Jeff Waluch had a good attitude when he went out on the “Hollyweird” 2002 summer tour, a package that included the band he mixed and tour managed, Winger, along with Poison, Cinderella and Faster Pussycat. Just give him some “good boxes and power, preamps that don’t roar, and we got a rock show!”

The tour carried its own sound system, from Electrotec, that included 32 EAW KF850 tops and 12 EAW SB1000 subs, running off an aux. EFX were shared by the four mixers, and included an SDE 3000, H3000, TC M5000, TC 2290, and a Lexicon 480L with a LARC controller.

Effects were returned to a Yamaha 02R submixer, and showed up on the band boards as a stereo pair.

Four BSS Omnidrives controlled the mains, the subs, and the
Meyer UPA frontfills
, which the tour carried, as well as the lawn fills
provided by sheds that they visited. Each band mixer has full access
to system power, and shared pairs of Yamaha 4K’s at the house and monitor positions. Laurie Quigley was mixing Cinderella, using the dbx 120 “boom box,”
or subharmonic synthesizer.


Neumann head


Winger tour EFX

Laurie also set up a Neumann binaural dummy head, which Jeff sometimes also used, to record to his PC, using the M Audio Interface. He explained that this offers two mic pre’s, two line inputs, and a USB out. Jeff was doing real time recordings of the Winger 45 minute sets using Sound Forge, which he would then normalize, and could add titles, erase things, or apply noise reduction.

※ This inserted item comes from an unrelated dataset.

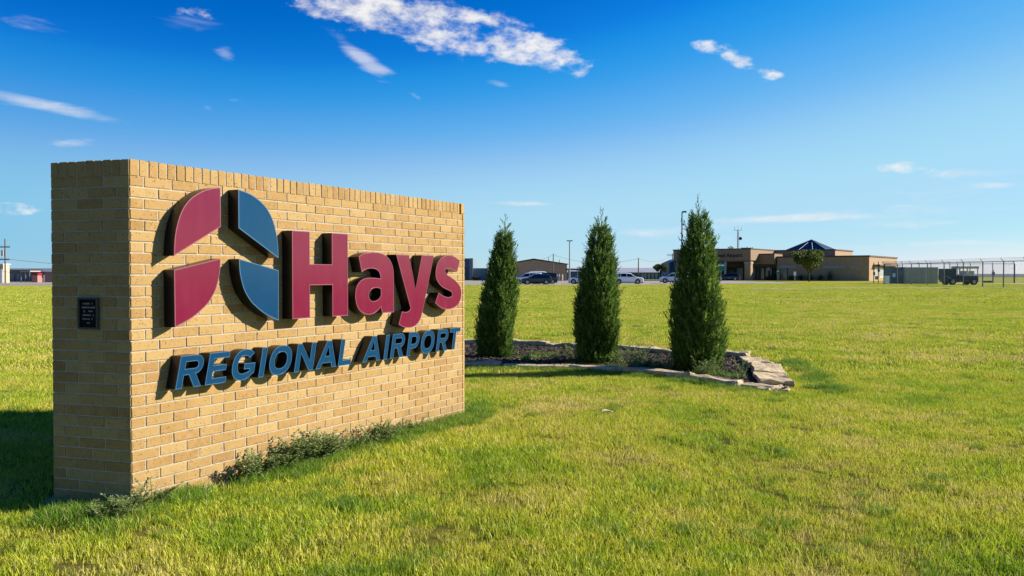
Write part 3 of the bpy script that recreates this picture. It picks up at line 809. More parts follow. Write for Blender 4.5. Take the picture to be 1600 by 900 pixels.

After burning one, and only one, CD for bandleader Kip Winger, “Wally” would then purge the file and therefore not fill up his disk space. He uses Sony Digital Music Maker on his laptop and has a 40 gig hard drive.

There was one anomaly in the EFX rack, which is that the Yamaha Rev 500 (Wally used this on Winger headlining dates) is pin three hot, while all other Yamaha units are pin two. When Winger crew member Pete Cotutsca built a 16 pair fan-out for Wally, he merely flipped the polarity on the set that went to the Rev 500. The 02R submixer has a patch bay that linked the two 4K’s it was sending to.


Comps/gates/EQ’s – Hollyweird dynamics


Classic 12AM’s

Eventually Wally plans to start using the new 8x8 cue changing device from Midiman. This box uses driver software from the different manufacturers, to offer you remote control over various parameters, from a set of generic “soft” knobs. Pretty handy at a mix position where the rack is down yonder past the other console at the position, way out of arm’s reach.

Kip Winger sings through a prototype Shure headphone that Wally describes as “low profile, high intelligibility.” He added that “what’s really impressive is its background cancellation, very slick.” And, indeed, when I listened to the show, Winger’s voice went from a baritone to a tenor, all very clearly, one of the best sounding headsets I have ever heard.

Yes, it seems that “big hair” metal never died, it just went into hibernation. As a veteran of many gigs, both mixing bands, and working for sound companies such as MSI, Wally knows how to work a room, deliver uninterrupted vocal intelligibility, and use the power in a given system wisely. I would say that Mr. Winger made a smart choice hiring Mr. Waluch, judging from the very tight mix that I heard the night of my visit to “Hollyweird.”